[PROVIDED MATERIAL]
-- Begin --

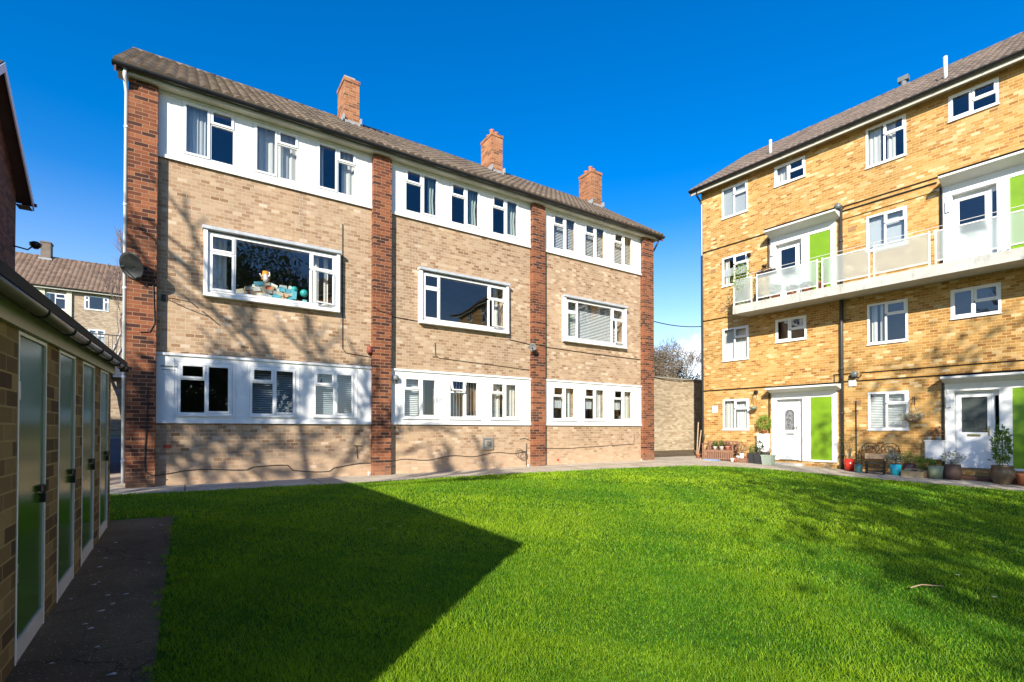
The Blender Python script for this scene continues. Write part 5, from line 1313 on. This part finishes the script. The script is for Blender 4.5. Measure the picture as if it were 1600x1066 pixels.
pot(6.66, .50, 'barrel', .20, .40, mat('brown_wicker', (.10, .06, .045), .8, vary=.4, vscale=30), 'dark brown wicker barrel with variegated leaves left of the second door', ('bushy', .26, .30, LEAFS, 260), seed=49)
pot(7.62, .62, 'urn', .24, .46, BRONZE, 'large bronze urn holding a tall dark green shrub before the second entrance', ('tall', .19, .95, LEAFG, 620), seed=50)
pot(7.97, .55, 'round', .12, .30, TERR, 'plain terracotta pot right of the bronze urn', seed=52)
pot(8.3, .5, 'round', .14, .3, TERR, 'terracotta pot at the right edge of the picture', seed=53)
# on the balcony
bzz = 5.415
pot(1.22, .95, 'straight', .16, .30, mat('olive_tub'), 'tub with a lime green bush at the far end of the balcony', ('bushy', .34, 1.05, LEAFL, 700), z=bzz, seed=71)
pot(1.75, .85, 'straight', .13, .28, BLK, 'black pot with leaves in the gap between the first balcony panels', ('bushy', .2, .5, LEAFG, 200), z=bzz, seed=72)
pot(3.74, .93, 'round', .12, .24, TERR, 'terracotta pot with yellow green leaves in the second gap of the balcony railing', ('tall', .13, .6, LEAFL, 150), z=bzz, seed=73)
for i, (x, lab) in enumerate(((2.35, 'left'), (2.85, 'middle'), (3.3, 'right'))):
    pot(x, .9, 'straight', .15, .16, TERR if i else WOOD.copy() if False else TERR, lab+' of the three terracotta bowls behind the frosted balcony panel', ('bushy', .2, .3 if i == 0 else .16, LEAFG, 260), z=bzz, group='terracotta bowls behind the frosted balcony panel', seed=74+i)
tro = thing('railing_planter', 'dark trough of orange leaves hung over the balcony rail', 'planter', (*bw(2.1, 1.05), 6.22), B_ROT)
MB().box(-.32, .32, -.06, .10, 0, .14).build('trough', BLACKP, tro); leaves('foliage', LEAFR, (0, 0, .18), (.3, .09, .06), 260, .03, 81, tro)
hd = thing('wind_spinner', 'small dark round ornament on the wall above the balcony trough', 'ornament', (*bw(1.62, 0), 6.85), B_ROT)
MB().lathe([(.085, -.02), (.09, 0), (.07, .04)], (0, -.12, 0), 12).tube([(-.12, -.02, -.06), (0, -.14, 0), (.05, -.02, .1)], .009, 5).build('disc', BLACKP, hd, True)
ls = thing('security_light', 'small black security light on the yellow wall left of the upper entrance', 'light', (*bw(1.05, 0), 7.42), B_ROT)
MB().box(-.05, .05, -.14, -.02, -.04, .05).tube([(0, -.001, 0), (0, -.08, 0)], .02, 6).build('lamp_head', BLACKP, ls)

# daisies and twigs on the lawn
DPOS = [(4.58, 5.25), (6.61, 5.81), (7.86, 5.88), (9.2, 3.78), (10.41, 3.6), (5.83, 1.54), (5.34, 1.19), (8.38, 4.41), (2.55, 8.24), (2.11, 6.04), (2.15, 5.71), (1.79, 5.73), (1.3, 9.4), (3.4, 7.1), (6.2, 8.3), (9.6, 7.3), (11.2, 7.9), (7.4, 3.2)]
proto = None
for i, (x, y) in enumerate(DPOS):
    if proto is None:
        proto = thing('daisy', 'tiny white daisy in the lawn', 'daisy', (x, y, g1(x, y)+.055), 0, 'tiny white daisies in the lawn')
        b = MB()
        for a in range(9): t = a*.698; b.quad((0, 0, .0), (.014*cos(t-.25), .014*sin(t-.25), .003), (.019*cos(t), .019*sin(t), .004), (.014*cos(t+.25), .014*sin(t+.25), .003))
        b.build('petals', mat('daisy_white', (.85, .85, .82), .6), proto); MB().lathe([(.005, .0), (.005, .005), (.002, .007)], (0, 0, 0), 8).build('centre', mat('daisy_yellow', (.7, .5, .02), .6), proto)
        MB().tube([(0, 0, 0), (.004, 0, -.05)], .0015, 4).build('stem', LEAFG, proto)
    else:
        d = copy_tree(proto); d.location = (x, y, g1(x, y)+.055)
tw = MB().tube([(0, 0, 0), (.12, .03, .012), (.3, .02, .0)], [.006, .005, .003], 5).build('twig', LWOOD); tw.location = (5.0, 1.62, g1(5, 1.6)+.06); tw.rotation_euler = (0, 0, R(-30)); tag(tw, 'pale dead twig lying on the sunlit grass', 'twig')
# fallen litter on the tarmac by the sheds
rs = random.Random(3)
for i in range(26):
    x, y = rs.uniform(-.7, -.16), rs.uniform(2.2, 7.6); s_ = rs.uniform(.008, .028)
    o = MB(); n = 6; o.v = [(s_*cos(k2*1.05)*rs.uniform(.6, 1.2), s_*sin(k2*1.05)*rs.uniform(.4, .9), 0) for k2 in range(n)]+[(0, 0, .006)]; o.f = [(k2, (k2+1) % n, n) for k2 in range(n)]
    ob = o.build('dead_leaf', mat('pale_litter', (.42, .40, .36), .8)); ob.location = (x, y, g1(x, y)+.016); tag(ob, 'small pale dead leaf on the tarmac by the sheds', 'leaf', 'pale dead leaves on the tarmac by the sheds')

-- End --

[WRITTEN INSTRUCTION] Extract every line above containing the word "picture".

[OUTPUT]
The Blender Python script for this scene continues. Write part 5, from line 1313 on. This part finishes the script. The script is for Blender 4.5. Measure the picture as if it were 1600x1066 pixels.
pot(8.3, .5, 'round', .14, .3, TERR, 'terracotta pot at the right edge of the picture', seed=53)